Danny Angus wrote:
On 2/3/07, David Woldrich <[EMAIL PROTECTED]> wrote:
I think your "James is a POJO chameleon" idea makes a lot of sense.  If
we make it easy for 3rd parties to wrap James up, they'd do the heavy
lifting of packaging the code up for you and making it deployable to
their systems.  Is there anything screwy about picking the Spring
framework as the official container into which James is poured?
Couldn't that just be how James is shipped from the core team?

IMO Yes... but ... we first need to be sure that we haven't missed any
subtle but fatal gotcha's


I really suggest reading this old threads:

SpringJames vs.

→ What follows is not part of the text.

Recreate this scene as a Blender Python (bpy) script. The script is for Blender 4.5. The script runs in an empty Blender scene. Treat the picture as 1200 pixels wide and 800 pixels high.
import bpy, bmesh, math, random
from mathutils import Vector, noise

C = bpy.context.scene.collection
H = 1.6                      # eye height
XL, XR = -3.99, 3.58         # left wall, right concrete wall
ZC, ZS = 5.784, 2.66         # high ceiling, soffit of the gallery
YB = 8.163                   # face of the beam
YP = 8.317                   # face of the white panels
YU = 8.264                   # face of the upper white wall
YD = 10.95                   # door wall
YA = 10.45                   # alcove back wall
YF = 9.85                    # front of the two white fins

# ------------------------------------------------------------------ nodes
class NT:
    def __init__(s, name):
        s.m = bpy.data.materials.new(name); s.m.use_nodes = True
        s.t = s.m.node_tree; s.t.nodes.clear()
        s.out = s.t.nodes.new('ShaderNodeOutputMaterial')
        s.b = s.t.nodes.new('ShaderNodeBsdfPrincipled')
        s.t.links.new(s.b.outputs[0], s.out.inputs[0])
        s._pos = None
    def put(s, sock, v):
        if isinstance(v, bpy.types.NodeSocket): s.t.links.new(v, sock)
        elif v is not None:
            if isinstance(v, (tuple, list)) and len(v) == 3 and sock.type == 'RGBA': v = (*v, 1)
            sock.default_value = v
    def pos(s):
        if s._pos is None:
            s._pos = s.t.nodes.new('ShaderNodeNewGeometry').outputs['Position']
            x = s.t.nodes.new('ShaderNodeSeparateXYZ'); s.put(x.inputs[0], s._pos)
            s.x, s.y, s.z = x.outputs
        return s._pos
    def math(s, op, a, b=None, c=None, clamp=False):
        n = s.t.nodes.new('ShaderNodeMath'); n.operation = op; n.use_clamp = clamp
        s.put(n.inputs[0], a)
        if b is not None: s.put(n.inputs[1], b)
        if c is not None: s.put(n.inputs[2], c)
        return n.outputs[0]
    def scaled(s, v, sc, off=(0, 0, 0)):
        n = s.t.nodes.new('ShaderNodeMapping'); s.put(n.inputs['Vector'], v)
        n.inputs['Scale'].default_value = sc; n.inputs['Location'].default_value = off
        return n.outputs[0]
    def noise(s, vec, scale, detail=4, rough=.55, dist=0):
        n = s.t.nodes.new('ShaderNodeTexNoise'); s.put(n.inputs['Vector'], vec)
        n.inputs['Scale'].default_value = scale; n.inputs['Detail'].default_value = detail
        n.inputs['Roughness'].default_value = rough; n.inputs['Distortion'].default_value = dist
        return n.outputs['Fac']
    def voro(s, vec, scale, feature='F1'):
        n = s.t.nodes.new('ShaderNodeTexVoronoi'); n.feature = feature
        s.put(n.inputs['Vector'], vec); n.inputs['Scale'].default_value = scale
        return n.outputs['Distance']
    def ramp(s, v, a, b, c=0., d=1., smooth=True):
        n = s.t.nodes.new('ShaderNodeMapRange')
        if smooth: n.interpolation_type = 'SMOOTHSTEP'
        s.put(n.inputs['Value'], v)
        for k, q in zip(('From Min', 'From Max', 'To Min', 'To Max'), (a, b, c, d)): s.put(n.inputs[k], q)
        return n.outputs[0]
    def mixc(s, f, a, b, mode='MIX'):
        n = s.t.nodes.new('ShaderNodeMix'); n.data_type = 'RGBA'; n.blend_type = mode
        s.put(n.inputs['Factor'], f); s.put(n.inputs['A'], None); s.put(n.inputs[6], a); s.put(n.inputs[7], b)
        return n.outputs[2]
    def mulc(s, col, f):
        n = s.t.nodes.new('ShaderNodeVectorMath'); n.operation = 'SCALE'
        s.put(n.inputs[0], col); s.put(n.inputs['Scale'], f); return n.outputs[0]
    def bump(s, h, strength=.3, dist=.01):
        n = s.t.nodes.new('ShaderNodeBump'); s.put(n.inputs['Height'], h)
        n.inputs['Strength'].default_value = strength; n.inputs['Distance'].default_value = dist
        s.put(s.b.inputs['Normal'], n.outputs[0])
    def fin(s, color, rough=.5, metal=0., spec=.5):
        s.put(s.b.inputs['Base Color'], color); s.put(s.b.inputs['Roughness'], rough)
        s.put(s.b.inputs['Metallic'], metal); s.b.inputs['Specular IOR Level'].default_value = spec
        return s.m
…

JamesNG
http://www.mail-archive.com/server-dev@james.apache.org/msg03576.html
Maven 2 and XBean
http://www.mail-archive.com/server-dev@james.apache.org/msg06246.html
Central class for service injection
http://www.mail-archive.com/server-dev@james.apache.org/msg08541.html

And expecially this one:

Re: [jira] Commented: (JAMES-495) Decide how to replace Avalon Configuration (28/05/2006 16.09)
http://www.mail-archive.com/server-dev@james.apache.org/msg07490.html

I think that finding an answer to the last question will make anyone more aware of what it means pojoification for James.

IMHO the key is make every component a container managed component, so embracing avalon much more by creating avalon managed factories wheneven you need to create components that need lifecycle. Once every component will be top level (declare in the assembly) and generated/fine-grained-componetns will be created by top-level factories then a move to another container and a removal of avalon specific stuff will be possible.